Thursday, February 14, 2013

You'd Think I'd Given You Some Recomendations By Now

No, really.

I've been reading so many books, and I haven't given you any recommendations! What kind of friend am I? A terrible one, apparently, if we're basing friendship on the amount of recommendations I give you regularly on my blog. I'm very glad that our friendship is not based on that.

Here are my Top Ten books (in no particular order. Meaning #1 is not my most favorite book. It's just the first one that popped into my head):

1. DAUGHTER OF SMOKE AND BONE -- Laini Taylor
I started listening to this one on audiobook (which I am just about to finish, and I would recommend it to everyone). It's a new idea, an interesting concept, and it's so beautifully written! The book is amazing, the audiobook is fantastic. It definitely helps with the pronunciation of the spattering of Czech/Chimera/Seraphim names and words included in the story.

2. THE BOOK THIEF -- Markus Zusack
 Seriously, if you haven't read this book yet, then you haven't lived yet. Beautifully tragic in a very Amanda Palmer's THE BED SONG way, it's a vast roller coaster of emotions. Very real, very personal, and very entertaining. Especially since it's told through the perspective of Death, who is very deep and very wise in the ways of mortal beings. Primarily, us.

3. THE GIVER QUARTET -- Lois Lowry
 Most people have heard of THE GIVER, but most of them don't know that it's actually the first book in a quartet, and that the last book of the quartet just came out. They go as follows: THE GIVER, GATHERING BLUE, MESSENGER, and SON. That's the order. My favorite is probably GATHERING BLUE. The beautiful thing about this quartet is that you don't see why they're lumped together until the very end. It's a very beautiful end.

4. DIVERGENT -- Veronica Roth
 I don't know what it is about me and books about people in different groups (part of the appeal of Harry Potter), but this one filled that need in my literary heart. It's about a girl named Tris who is special, and she meets this boy named Four and it's a realistic relationship for once, and there isn't a love triangle, and it's a book that makes me feel dangerously brave. I love it. There are flaws in the characters, there is tragedy, there is strength and secrets and war. It will suck you in and keep you there.

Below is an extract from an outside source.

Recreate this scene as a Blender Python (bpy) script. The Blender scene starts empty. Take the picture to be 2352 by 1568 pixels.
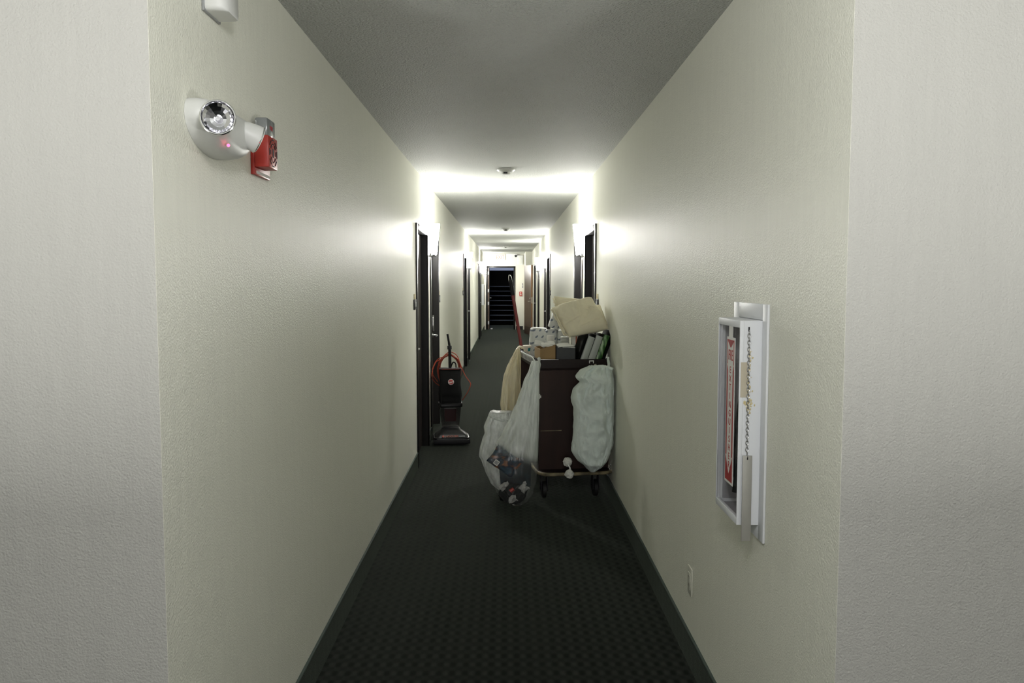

5. THE FAULT IN OUR STARS -- John Green
 You may have been noticing that many of the books I've selected for this list include a hint of tragedy. This book surpasses that hint (much like THE BOOK THIEF), but don't you let that drive you away, reader! Take it, love it, just take precautions and bring a couple six-pack boxes of Kleenex with you. Or you could just say that you dropped it in the bathtub and that's how it got crinkly-stiff formerly-drenched pages.

6. GOOD OMENS: THE NICE AND ACCURATE PROPHECIES OF AGNES NUTTER, WITCH -- Neil Gaiman and Terry Pratchett
Sometimes I put books on this list that I would recommend that I haven't actually finished, mostly because of me being too busy to read it when I got it from the library and I can't get my grubby little hands on it again because it's so dang popular. This is one of those books. Full of snarky, dry British humor and clever premises and execution, this is easily one of the most interesting books I've read, and easily one of the most intellectual.

7. WINTERGIRLS -- Laurie Halse Anderson
Written by the author of SPEAK, another one of my absolute favorite books, WINTERGIRLS is intensely dark. It's about a girl who suffers from anorexia, written in a poetic and haunting way that, to quote one of the reviews "is hard to read, but even harder to put down." That sums up this book perfectly. You get disturbingly close in her head, but it is worth every moment, and the ending makes it okay. You get done, you breath a sigh of relief, and you realize that you're going to be okay.

8. A TALE OF TWO CASTLES -- Gail Carson Levine
This is one of those younger books that I read because I absolutely love anything by Gail Carson Levine -- and she does not disappoint in this book. A mystery of fantastical proportions (get it, because it's a fantasy book?), it's full of twists and turns and ends nothing like how you thought it would. A breath of fresh air, to be honest. Very fresh air.

9. BEAUTIFUL CREATURES -- Kami Garcia and Margaret Stohl
This is another one of those I-haven't-finished-reading-it-but-I-like-what-I've-read books. Sure, it's probably the most cliched out of all of the books on my list, but it's set in the South, and it's written well enough for me to enjoy it. I'm a sucker for stories set in the South. And I can't read a book, no matter how interesting its premise is, unless it is written well. The fact that I like this book despite its cliches is a compliment to the authors, indeed.

10. THE NIGHT CIRCUS -- Erin Morgenstern
I actually did finish this one, before you ask. And I loved it. I didn't really care for the two main characters -- to be honest, they were the most boring characters of the book, and that's saying something, because they were really cool. But they weren't meant to be the most interesting characters in the book. The circus was, and it is. And the clockmaker. I have a very special love for the clockmaker and the contortionist.